No, Mr White, the simplest definition of history is the original one; it is an enquiry, and Herodotus and Thucydides have stood the test of time because they enquired, they wrote down what they discovered, and remained unencumbered by preconceptions. There is no distinction between the historian's job and the reporter's, and neither is made any easier by close personal connection to the actual men who are the subject of the enquiry, Mr White says that a reporter "cannot report unless he tries to understand the man and get to know him." Up to a point this is true, but Mr White later says (of Herb Klein) that he had "like so many newsmen, been tugged across the line between hard reporting and the warm affection newsmen feel when they meet the candidate of their hearts." This book shows the force of just such a tug. For instance, Mr White claims for Nixon "the achievement of peace and the release of America from thirty years of war." Well, I was briefly a war correspondent myself, but I must have missed a war somewhere along the line. Of the 1970 invasion into Cambodia, Mr White says it was "the most successful American offensive of the entire Vietnam War," in keeping with Nixon's decision, from the moment he took office, "to liquidate the war in Vietnam." Well, with respect to the Big Lie technique, these breathtaking claims are nothing more or less than straight Nixon propaganda. A man who will believe that will believe anything. The habit of objectivity in such a man belongs to that side of his character which I am disposed to view with the least complacency.

Be that as it may, Mr White has always been a diligent worker, and there are a great many doors open to him in the corridors of American power. If, like me, you are one of that miserable company sharing an unquenchable fascination for American politics in general and Richard Nixon in particular, there is much for you in this book. It was a splendid discovery to hear the New York boss say of Haldeman (then head of the J. Walter Thompson headquarters in Los Angeles): "Our records show he shouldn't be in charge of anything." And Dr Kissinger's dislike of the Press, together with his ability to believe his own propaganda, is once again nailed down.

But these are brush-strokes. However, colourful, revealing and abundant, they do not make a picture, and you are caught at the end of the book with a feeling of deep dissatisfaction, that the picture has been wrongly drawn and left incomplete. I believe this to be because Mr White has invented a picture to suit his own turn of mind, that he persisted in seeing Mr Nixon as he was not. One instance may throw light on this. "The more often one visited Washington," writes Mr White, "in the winter and spring months of 1974, the more confused one became." I did not visit Washington during those months; I was there the whole time. I did not have the disadvantage of Mr White's personal contacts. I can only say that for all of us studying and writing about Watergate, it was not a specially confusing time.

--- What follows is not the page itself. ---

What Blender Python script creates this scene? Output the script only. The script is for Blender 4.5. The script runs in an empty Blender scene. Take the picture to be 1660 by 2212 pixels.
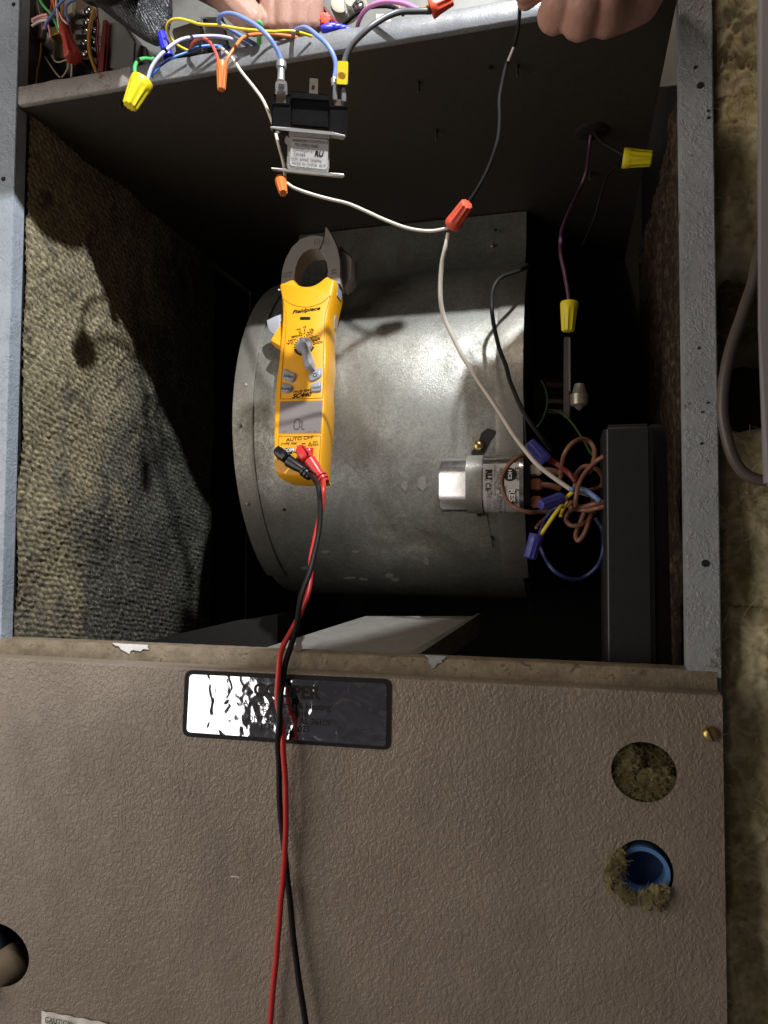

It was a complicated time, certainly, but thanks to the previous work of a few journalists and to the continuing work of the Special Prosecutor's office, it was perfectly clear what sort of man Richard Nixon was and what sort of presidency he had run.

Mr White's book, unfortunately, is not perfectly clear. Towards the end, as you stumble through the smokescreen of adjective and metaphor, comes the following pasage: "each week brought partial answers to last week's questions which raised more questions and, in their confusion, they crashed on the mind, numbing it." Mr White, I now know just how you felt.